On Friday Chancellor Bill Snyder will give 47 employees certificates for completing the First Responder course. Some 100 of UT’s 400 separate units have staff members involved in the program.

First Responder is being used as a model by other universities, Woodle said. The concept is called distributed support, and Woodle said he knows of no other organization that has used it to this extent.

The program provides equipment and links that allow the First Responder to solve many problems without calling DII technicians. For complicated problems, the First Responder can consult a DII Web site and call for more complex repairs.

The advantages of the approach include quicker response time for clients with problems and a reduction in expense and down time, Woodle says. It also gives UT employees an opportunity to enhance their skills.

“DII has 15 people trying to deal with 12,000 network nodes, including desktop computers and printers,” Woodle said. “The First Responder can be the front line of defense and stretch our resources farther.”
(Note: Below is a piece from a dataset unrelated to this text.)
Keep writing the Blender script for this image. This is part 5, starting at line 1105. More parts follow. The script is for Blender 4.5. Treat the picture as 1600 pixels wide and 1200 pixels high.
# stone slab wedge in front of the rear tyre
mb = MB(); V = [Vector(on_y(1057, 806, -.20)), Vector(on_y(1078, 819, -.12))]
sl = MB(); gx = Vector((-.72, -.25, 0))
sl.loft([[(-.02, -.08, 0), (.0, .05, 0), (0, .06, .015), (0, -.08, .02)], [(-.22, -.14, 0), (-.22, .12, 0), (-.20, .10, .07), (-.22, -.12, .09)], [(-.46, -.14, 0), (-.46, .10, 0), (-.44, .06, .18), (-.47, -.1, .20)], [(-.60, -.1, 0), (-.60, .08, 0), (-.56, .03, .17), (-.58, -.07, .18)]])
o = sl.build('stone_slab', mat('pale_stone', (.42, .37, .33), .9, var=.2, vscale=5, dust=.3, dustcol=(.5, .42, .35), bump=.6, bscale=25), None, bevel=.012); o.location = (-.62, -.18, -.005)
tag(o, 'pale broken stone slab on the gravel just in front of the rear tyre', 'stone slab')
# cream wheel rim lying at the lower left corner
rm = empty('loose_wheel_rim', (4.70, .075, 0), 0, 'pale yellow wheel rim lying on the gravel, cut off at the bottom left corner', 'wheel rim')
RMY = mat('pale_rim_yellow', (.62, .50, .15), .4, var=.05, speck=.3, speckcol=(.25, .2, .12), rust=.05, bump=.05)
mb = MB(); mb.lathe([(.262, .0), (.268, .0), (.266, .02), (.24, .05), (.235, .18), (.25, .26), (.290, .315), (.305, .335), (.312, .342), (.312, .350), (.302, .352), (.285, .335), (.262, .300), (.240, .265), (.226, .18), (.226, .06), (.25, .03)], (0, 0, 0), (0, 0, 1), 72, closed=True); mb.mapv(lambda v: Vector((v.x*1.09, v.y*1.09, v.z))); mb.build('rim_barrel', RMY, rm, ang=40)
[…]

First Responders are expected to take the first wave of any Y2K problems experienced in UT-Knoxville offices, though the university has taken appropriate steps to control that problem, Woodle said.

The program is geared toward full-time employees, Woodle said. Some training can be completed on a home computer. The coursework can be completed in a month or stretched out over several months, depending on the needs of the employee.

The program is free to the individual and free to the department. Some of the training is provided through a contract with Computer Learning Center of Knoxville.

“It’s great tech training at no expense to the departments,” Woodle said.